My noble friends Lady Gardner and Lady Hanham raised some questions about how the ombudsman would relate to the schemes and the detailed conditions currently available on the Government’s website. Those detailed draft conditions will be finalised when the order comes into force. Only schemes that can satisfactorily prove that they meet these conditions will be approved. It is for the schemes to decide whether there should be an ombudsman. All schemes will provide an independent way of investigating complaints, which is a condition that we will apply when a scheme comes forward for approval.
My noble friend also raised a point about the conversion from leasehold to commonhold. We will debate that matter on another day because I do not believe that it is directly relevant to the regulations in front of us. However, my noble friend makes the point well and I know that she feels very strongly about it.
In conclusion, the procedures and requirements set out in this order are key to delivering the first stage in the implementation of the requirement for letting and managing agents to belong to a Government-approved redress scheme. The order will enable the Secretary of State to approve redress schemes against a clear set of criteria that will ensure that all approved schemes will provide an independent and transparent service, and that consumer complaints will be dealt with fairly and consistently. On that basis, I beg to move.
My noble friend is absolutely right on those points. It is incumbent on government to make sure, through opportunities such as this, that both those living in leasehold properties and those in the private rented sector are aware of their new rights. It is incredibly important that we extend the private rented sector because one way of driving up standards is to increase choice for those living in the rented sector. I am pleased to announce today that we have agreed yet another new Build to Rent project, this time in Manchester, which will deliver 196 rented units by refurbishing three blocks of unused social housing.
My Lords, I add my thanks as well as my congratulations to both the noble Baronesses, Lady Gardner and Lady Hanham. It is a shame, of course, that the Minister voted against this when we first pushed it through but we are delighted that a sinner has repented. Given that the Government are now saying they want to give support to those who have been disadvantaged by the activities of letting agents, will they rethink their opposition to full regulation of letting agents, which we have also proposed?
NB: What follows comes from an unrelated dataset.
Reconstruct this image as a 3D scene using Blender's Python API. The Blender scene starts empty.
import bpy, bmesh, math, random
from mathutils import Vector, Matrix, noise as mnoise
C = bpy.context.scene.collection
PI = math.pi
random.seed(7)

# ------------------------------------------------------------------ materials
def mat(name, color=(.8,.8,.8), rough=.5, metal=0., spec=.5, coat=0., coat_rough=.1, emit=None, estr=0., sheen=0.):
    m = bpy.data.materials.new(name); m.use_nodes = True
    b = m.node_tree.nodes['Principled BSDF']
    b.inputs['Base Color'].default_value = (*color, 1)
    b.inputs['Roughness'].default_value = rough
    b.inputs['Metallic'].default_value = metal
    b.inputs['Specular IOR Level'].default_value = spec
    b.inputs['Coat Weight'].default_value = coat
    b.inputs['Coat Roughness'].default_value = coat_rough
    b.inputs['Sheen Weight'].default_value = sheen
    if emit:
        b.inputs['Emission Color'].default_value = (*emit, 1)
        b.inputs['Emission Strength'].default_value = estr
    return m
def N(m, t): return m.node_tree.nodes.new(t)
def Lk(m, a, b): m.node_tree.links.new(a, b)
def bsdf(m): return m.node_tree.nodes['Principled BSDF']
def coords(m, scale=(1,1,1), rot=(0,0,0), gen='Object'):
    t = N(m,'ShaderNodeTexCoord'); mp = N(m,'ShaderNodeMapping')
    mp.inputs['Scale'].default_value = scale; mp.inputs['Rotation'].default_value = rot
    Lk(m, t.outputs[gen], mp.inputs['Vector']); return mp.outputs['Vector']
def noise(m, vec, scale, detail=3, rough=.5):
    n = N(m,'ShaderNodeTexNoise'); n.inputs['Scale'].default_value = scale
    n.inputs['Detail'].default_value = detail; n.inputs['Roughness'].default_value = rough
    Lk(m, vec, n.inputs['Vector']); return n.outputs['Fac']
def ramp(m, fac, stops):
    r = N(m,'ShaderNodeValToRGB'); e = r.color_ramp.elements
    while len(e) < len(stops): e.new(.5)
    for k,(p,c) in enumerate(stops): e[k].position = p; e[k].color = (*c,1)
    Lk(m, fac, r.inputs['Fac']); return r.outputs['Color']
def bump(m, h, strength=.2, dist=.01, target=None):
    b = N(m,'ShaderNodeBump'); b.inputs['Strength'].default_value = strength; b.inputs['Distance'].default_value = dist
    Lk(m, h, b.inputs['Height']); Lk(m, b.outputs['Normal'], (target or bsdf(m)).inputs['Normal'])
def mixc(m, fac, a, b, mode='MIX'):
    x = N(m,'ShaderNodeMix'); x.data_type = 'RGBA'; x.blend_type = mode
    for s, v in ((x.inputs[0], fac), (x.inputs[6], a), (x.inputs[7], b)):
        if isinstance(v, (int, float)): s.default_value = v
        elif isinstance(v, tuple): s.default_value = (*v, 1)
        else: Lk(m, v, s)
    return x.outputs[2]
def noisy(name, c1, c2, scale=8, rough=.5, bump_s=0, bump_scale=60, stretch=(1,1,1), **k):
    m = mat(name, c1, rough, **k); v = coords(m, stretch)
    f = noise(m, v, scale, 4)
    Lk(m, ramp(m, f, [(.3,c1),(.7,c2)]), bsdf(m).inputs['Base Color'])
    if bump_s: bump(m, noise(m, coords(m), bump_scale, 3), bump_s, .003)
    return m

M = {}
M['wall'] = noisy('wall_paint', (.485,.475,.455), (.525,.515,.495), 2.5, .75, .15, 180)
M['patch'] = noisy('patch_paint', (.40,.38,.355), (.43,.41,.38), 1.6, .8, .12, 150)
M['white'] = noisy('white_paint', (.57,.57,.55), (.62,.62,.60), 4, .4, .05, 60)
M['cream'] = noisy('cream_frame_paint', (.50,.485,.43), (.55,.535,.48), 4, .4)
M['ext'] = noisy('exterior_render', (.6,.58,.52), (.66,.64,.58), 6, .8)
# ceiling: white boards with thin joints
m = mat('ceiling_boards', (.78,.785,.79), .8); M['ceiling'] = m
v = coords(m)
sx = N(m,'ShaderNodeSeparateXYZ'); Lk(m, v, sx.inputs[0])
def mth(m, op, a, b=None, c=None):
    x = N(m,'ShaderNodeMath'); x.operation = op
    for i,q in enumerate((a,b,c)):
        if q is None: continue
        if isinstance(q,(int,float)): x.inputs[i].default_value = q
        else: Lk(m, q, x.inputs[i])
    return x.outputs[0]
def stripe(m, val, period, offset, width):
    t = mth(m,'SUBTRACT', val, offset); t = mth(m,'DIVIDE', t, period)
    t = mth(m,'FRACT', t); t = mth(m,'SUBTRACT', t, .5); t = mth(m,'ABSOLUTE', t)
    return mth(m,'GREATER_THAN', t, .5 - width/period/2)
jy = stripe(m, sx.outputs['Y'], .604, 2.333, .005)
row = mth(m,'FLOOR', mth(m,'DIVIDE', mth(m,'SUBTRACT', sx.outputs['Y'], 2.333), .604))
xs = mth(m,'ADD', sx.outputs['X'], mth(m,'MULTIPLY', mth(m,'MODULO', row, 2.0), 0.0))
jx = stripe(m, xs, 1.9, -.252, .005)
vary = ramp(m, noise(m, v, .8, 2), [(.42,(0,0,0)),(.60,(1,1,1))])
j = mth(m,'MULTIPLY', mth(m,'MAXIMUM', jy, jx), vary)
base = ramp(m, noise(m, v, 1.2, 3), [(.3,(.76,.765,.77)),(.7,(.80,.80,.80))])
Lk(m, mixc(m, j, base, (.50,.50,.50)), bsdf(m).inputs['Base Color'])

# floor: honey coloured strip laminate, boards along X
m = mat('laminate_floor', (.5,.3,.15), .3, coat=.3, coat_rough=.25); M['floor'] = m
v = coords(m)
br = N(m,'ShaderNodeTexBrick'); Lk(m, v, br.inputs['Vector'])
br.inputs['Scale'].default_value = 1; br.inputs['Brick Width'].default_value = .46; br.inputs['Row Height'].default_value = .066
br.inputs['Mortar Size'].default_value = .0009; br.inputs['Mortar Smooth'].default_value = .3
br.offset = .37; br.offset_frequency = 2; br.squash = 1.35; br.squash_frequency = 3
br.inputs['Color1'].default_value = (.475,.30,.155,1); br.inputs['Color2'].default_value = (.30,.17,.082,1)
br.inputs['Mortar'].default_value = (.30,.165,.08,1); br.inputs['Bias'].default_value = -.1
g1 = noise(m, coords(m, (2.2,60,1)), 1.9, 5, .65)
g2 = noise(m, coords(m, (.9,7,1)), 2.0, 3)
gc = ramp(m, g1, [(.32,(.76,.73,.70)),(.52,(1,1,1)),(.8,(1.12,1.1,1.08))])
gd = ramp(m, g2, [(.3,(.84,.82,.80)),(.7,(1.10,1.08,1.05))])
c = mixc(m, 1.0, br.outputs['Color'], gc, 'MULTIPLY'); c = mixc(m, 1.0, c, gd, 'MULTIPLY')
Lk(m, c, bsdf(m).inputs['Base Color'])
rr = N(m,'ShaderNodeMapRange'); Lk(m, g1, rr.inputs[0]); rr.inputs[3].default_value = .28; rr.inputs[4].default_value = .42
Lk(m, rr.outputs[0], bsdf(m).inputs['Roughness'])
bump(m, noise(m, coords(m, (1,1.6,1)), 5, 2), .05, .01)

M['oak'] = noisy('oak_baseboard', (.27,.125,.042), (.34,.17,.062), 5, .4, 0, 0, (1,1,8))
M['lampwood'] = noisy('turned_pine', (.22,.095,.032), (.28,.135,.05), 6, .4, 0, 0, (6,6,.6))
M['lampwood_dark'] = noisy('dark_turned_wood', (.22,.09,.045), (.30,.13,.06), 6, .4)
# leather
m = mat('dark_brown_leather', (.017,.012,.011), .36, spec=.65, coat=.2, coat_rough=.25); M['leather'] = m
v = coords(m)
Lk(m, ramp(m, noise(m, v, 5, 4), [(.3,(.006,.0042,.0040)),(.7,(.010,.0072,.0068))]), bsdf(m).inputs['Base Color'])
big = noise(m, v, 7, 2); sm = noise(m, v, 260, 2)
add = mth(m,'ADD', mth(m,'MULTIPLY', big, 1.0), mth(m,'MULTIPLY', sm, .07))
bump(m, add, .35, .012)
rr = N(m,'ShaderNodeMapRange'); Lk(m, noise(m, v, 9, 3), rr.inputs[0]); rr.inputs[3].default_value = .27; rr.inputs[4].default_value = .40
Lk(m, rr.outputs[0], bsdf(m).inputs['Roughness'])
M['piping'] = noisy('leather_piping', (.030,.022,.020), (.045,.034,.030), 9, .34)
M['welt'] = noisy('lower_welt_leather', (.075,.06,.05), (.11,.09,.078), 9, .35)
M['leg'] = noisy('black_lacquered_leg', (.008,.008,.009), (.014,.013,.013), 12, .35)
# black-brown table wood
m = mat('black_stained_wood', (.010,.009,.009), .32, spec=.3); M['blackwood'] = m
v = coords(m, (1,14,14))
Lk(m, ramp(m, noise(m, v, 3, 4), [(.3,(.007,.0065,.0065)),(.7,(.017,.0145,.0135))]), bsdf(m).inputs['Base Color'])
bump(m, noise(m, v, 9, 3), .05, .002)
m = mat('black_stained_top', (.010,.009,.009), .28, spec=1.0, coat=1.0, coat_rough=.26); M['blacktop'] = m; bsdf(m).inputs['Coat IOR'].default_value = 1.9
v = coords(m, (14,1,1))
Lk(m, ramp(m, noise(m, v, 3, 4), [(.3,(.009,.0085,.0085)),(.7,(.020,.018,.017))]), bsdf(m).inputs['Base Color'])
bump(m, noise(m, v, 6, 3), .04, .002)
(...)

I am grateful to the noble Baroness for paying so much attention to my voting record. This provision in the Enterprise and Regulatory Reform Act is the right way forward because it will provide, as I said, a new course of redress for leaseholders and tenants. We believe that once the schemes are in place they will drive up standards, which are so important, and that they will be able to do so without yet more regulation.
(13 years, 6 months ago)
Lords ChamberMy Lords, in welcoming this initiative, both as tabled by the noble Baroness, Lady Finlay, and as supported and encouraged by the Mayor of London, I look forward, if this is successful, to the Boris bins where people will go for their regular breathalyser. The initiative could be one that runs. I particularly support this initiative because, as my noble friend Lord Brooke has mentioned, of its recognition of the role that alcohol plays in crime and, especially, in domestic violence.
As an Alcohol Concern report has shown, there is already clear evidence of the link between alcohol and domestic abuse and, indeed, with child protection issues. Alcohol Concern has documented how often the criminal behaviour is repeated if the alcohol abuse is not tackled. It has many examples of its clients saying, “He only hits me when he's been drinking”—and I am afraid it is mostly a he. The response of advisers such as the alcohol support workers is, “If you knew you were going to hit the person you most loved once you have drunk, do you think you'd have that first drink?”. That is the problem—the fact that so many men continue to take that first drink shows how valuable an intervention aimed at offenders could be. The sobriety scheme could play an important role in this, although it is not enough on its own.
As my noble friend has just mentioned, alcohol referral schemes need to work alongside the sobriety scheme because people who have failed to tackle their misuse of alcohol are likely to need some assistance to work in parallel with this breath-testing. This may involve just a fairly brief intervention by experienced staff but I hope that the scheme would be allied to the provision of such help. Such help will depend on the provision of resources both by the Greater London Authority, if it happens there, and by the Government. It is deeply discouraging that the Department of Health has just cut by 100 per cent the funding of Alcohol Concern, the national agency on alcohol misuse which not only does the bulk of preventive work in this area but helps to set up and support local voluntary agencies that provide front-line services such as the Camden alcohol service agency, in which I declare an interest as a trustee.
Without Alcohol Concern and other national agencies working to ensure that help is available across London and elsewhere for such people who would enter this scheme, we risk this excellent initiative being undermined by dealing only with short-term sobriety rather than longer-term drinking problems. Nevertheless, I warmly welcome this initiative and congratulate the noble Baroness, Lady Finlay, on introducing it. I look forward to seeing such a pilot, albeit one that I hope is supported with treatment for those who have failed to manage their alcohol abuse.
My Lords, I, too, support this initiative introduced by the noble Baroness, Lady Finlay of Llandaff—so much so that I have put my name to Amendments 242 and 243. I will not detain the House for long in explaining why but, briefly, I, like everyone else, also have concerns about antisocial behaviour and crimes. They are the sorts of crimes that are often fuelled by alcohol. My interest is in how the people and communities affected by those crimes are impacted in terms of their own morale and their ambitions for themselves and their families. So when I first heard about this initiative proposed by the Mayor of London’s office, it struck me as something which made sense and was worth a go. For that reason, I thought that this proposal was seriously worth considering and I wanted to support it today, not just because of what it is trying to achieve in reducing the kinds of crime that affect people’s lives in a penetrating and long-term way but because the simplicity of the way it operates. As has been described in detail by the noble Baroness, Lady Finlay, if alcohol is found to have been the primary reason behind a crime, the offender commits to staying sober, is required to take a test twice a day for which he has to pay, and if he fails that test or does not turn up for it, then straightforward consequences occur.
The initiative has a clear aim and is simple in practice. It is inexpensive once the initial set-up costs are covered—it appears, from the information I have received, to be cost-neutral. The evidence shows that it can work; we have seen it work in the places in America where it has been in operation. For those reasons, I support and commend the amendment.